Joseph Ratzinger, como cardeal, tinha sido protagonista de alguns diálogos com não crentes sobre os temas da fé. Bento XVI promoveu o “Pátio dos Gentios” para que este confronto continuasse, mas durante o seu pontificado não há precedentes semelhantes à carta publicada no jornal La Repubblica. Enquanto Paulo VI e João Paulo II haviam feito diálogos sobre temas da fé tornados livros-entrevista, mas fizeram-no com grandes subscrições católicas (Jean Guitton, André Frossard, Vittorio Messori), e não com quem não crê.
A carta a Scalfari é somente a última das novidades de Francisco, um Papa que, surpreendido pela
Joseph Ratzinger, como cardeal, tinha sido protagonista de alguns diálogos com não crentes sobre os temas da fé. Bento XVI promoveu o “Pátio dos Gentios” para que este confronto continuasse, mas durante o seu pontificado não há precedentes semelhantes à carta publicada no jornal La Repubblica. Enquanto Paulo VI e João Paulo II haviam feito diálogos sobre temas da fé tornados livros-entrevista, mas fizeram-no com grandes subscrições católicas (Jean Guitton, André Frossard, Vittorio Messori), e não com quem não crê.

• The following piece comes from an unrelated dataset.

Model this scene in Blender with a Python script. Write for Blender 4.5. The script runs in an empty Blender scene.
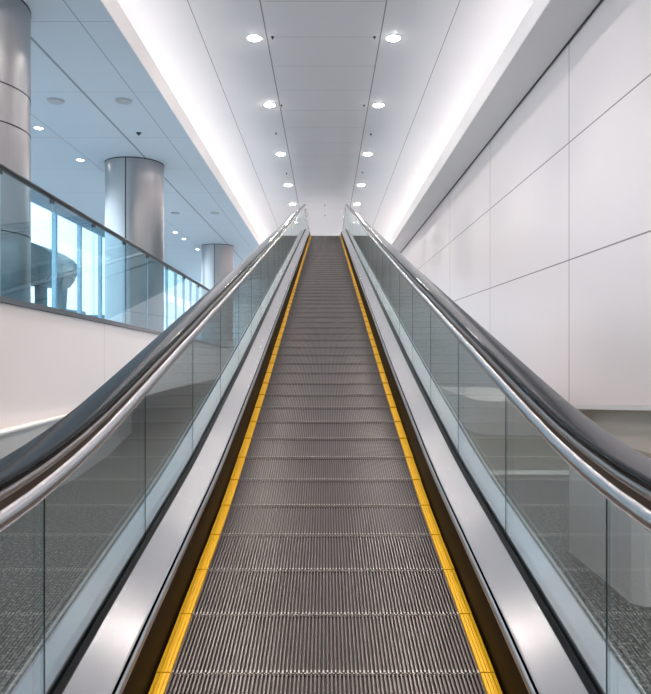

A carta a Scalfari é somente a última das novidades de Francisco, um Papa que, surpreendido pela
celeuma suscitada pela bagagem de mão
por ele pessoalmente levada ao avião no Rio, havia comentado: “É
preciso ser normal”. É a “normalidade” excepcional para um Pontífice, de
recusar a escolta e de mover-se por Roma ou por outra parte do mundo
sem os grandes e luxuosos automóveis de representação, acabando por
utilizar utilitários muito mais modestos do que aqueles dos cardeais no
cortejo. È sua decisão de habitar na Casa Santa Marta,
numa residência menor e principalmente menos isolada do que o
apartamento no palácio apostólico, fazendo as refeições na sala de
jantar comum. Há também os telefonemas, feitos diretamente e sem nenhum
filtro, também a pessoas desconhecidas que lhe escreveram assinalando
situações de sofrimento da mãe que decidiu não abortar ou aquela que, ao
invés, perdera o filho num assalto.
Pequenas e grandes escolhas de estilo, novas para um Papa. Falam de
um pastor que por vinte anos foi o bispo no meio do povo, para o povo e
com o povo, fora dos palácios curiais, longe de todo clericalismo e
longe do poder, continuando a ser ele mesmo até o fundo, também no
Vaticano.
O Papa que, aparecendo logo após a eleição, antes de abençoar o povo,
baixou a cabeça pedindo aos fiéis que orassem por ele em silêncio, está
agora atingindo muitíssimas pessoas: homens e mulheres, também
distantes da Igreja, escutando as homilias cotidianas da missa em Santa Marta
e olhando com simpatia o Papa “pároco”, capaz de “esmiuçar” o
Evangelho, repetindo com particular insistência a mensagem da
misericórdia. É a ternura de um Deus que ama e acolhe, junto à
prioridade evangélica do abraçar os pobres e os sofredores para tocar “a
carne de Cristo”. Sua força comunicativa deriva do fato de ser um
testemunho imediato e crível.
“É um Papa que verdadeiramente faz sentir Deus próximos aos últimos e
aos necessitados”, disse sorrindo uma garota africana saindo
terça-feira passada do Centro Astalli dos jesuítas, onde Francisco
havia recém encontrado um grupo de refugiados. Um Papa plenamente à
vontade nas favelas do Rio, nas mesas dos pobres, no abraço com os
enfermos na Praça São Pedro, como no diálogo com Eugenio Scalfari.